Missing tortoise turns up in a drainpipe a month after disappearing

A couple were shell-shocked when their tortoise turned up three feet beneath their garden – nearly a month after going missing.

Matt Gilbert and his partner Lindsay Ward searched everywhere for their pet Herman when he vanished from their home last month.

So when they heard scratching coming from a drain pipe, they were stunned to find the reptile hidden inside.

With the help of the RSPCA, Matt dug a trench in order to rescue Herman – who was unharmed after 28 days underground.

Lindsay said: “We just thought he’d somehow got out and we resigned ourselves to thinking we would never see him again.

“The strange thing is that during the last four weeks I have been sitting in my garden loads, we’ve had barbecues and have always been out there, but never heard a thing.

“Then I heard this scratching noise, and knowing it was a sound tortoises make I just knew it was him.

“I called Matt and he rushed home, and then he just started digging, and digging and digging!

“I am just so curious as to what on earth Herman has been up to for the last 28 days – what a tortoise he is, a definite survivor!”

Two-year-old Herman vanished from the couple’s garden in Cambridge on April 6.

Matt and Lindsay searched everywhere for him, contacted neighbours and posted his details on local Facebook pages, but to no avail.

They have no idea how he got so far down the pipe, or how he survived for so long.
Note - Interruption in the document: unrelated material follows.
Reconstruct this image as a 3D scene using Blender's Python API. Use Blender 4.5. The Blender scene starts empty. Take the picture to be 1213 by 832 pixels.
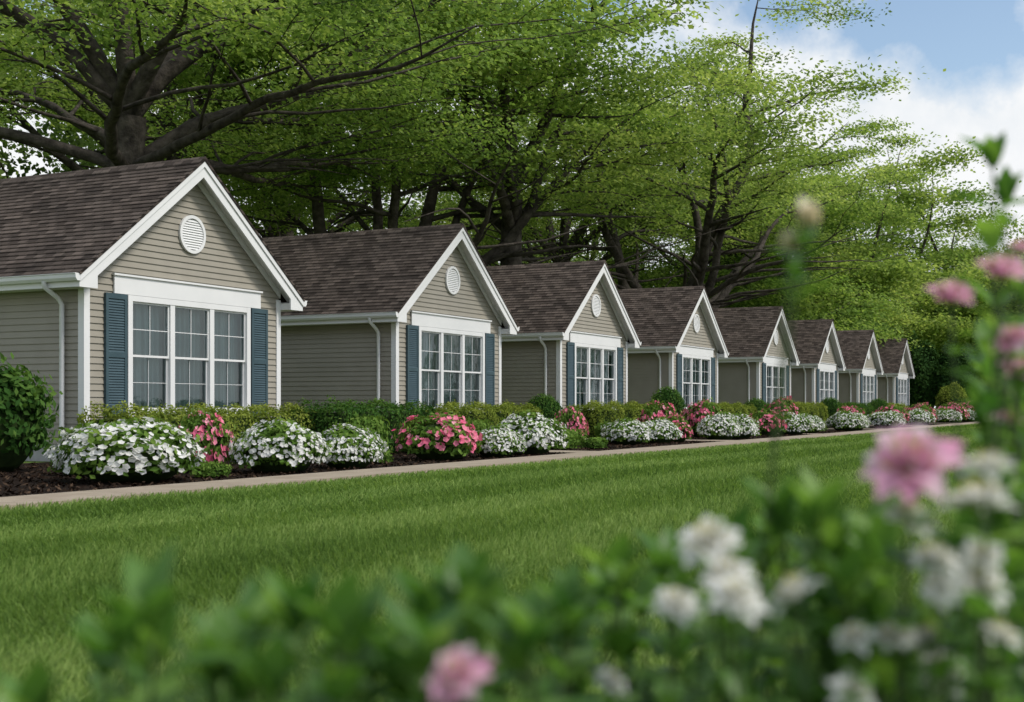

Matt said: “It’s still an absolute mystery as to what on earth happened, as he was facing towards the exit when we saw him but he was stuck on a ledge bend and couldn’t get over it, but there’s no way he could have turned round in that pipe, so had he fallen down bottom first?

“Who knows. I am just so glad that he is out and that we managed to get him, as we have no idea how long that pipe was, or indeed where it would have ended up.

“It was certainly hard work trying to dig to get to Herman. The thing was, this wasn’t soil, it was hardcore, so exceptionally hard work.

“My heart sank when I had already dug up three metres of pipe and he still wasn’t in there, but we just kept hearing him, so I knew I just had to keep digging!”

Herman is now living in a secure pen in the couple’s garden to stop him escaping again.

RSPCA Inspector Lythgoe added: “Being an RSPCA inspector I am always called out to some strange animal rescues, usually cats stuck up trees, or deer stuck in fencing.

“I can safely say this is the first time I have been called to rescue a tortoise from a drain pipe.

“Fair play to Matt for all the digging he had done before I arrived, because it was a lot of hard work. I am just so glad that we managed to get Herman out unscathed.

“This is definitely one of those rescues I won’t forget in a hurry!”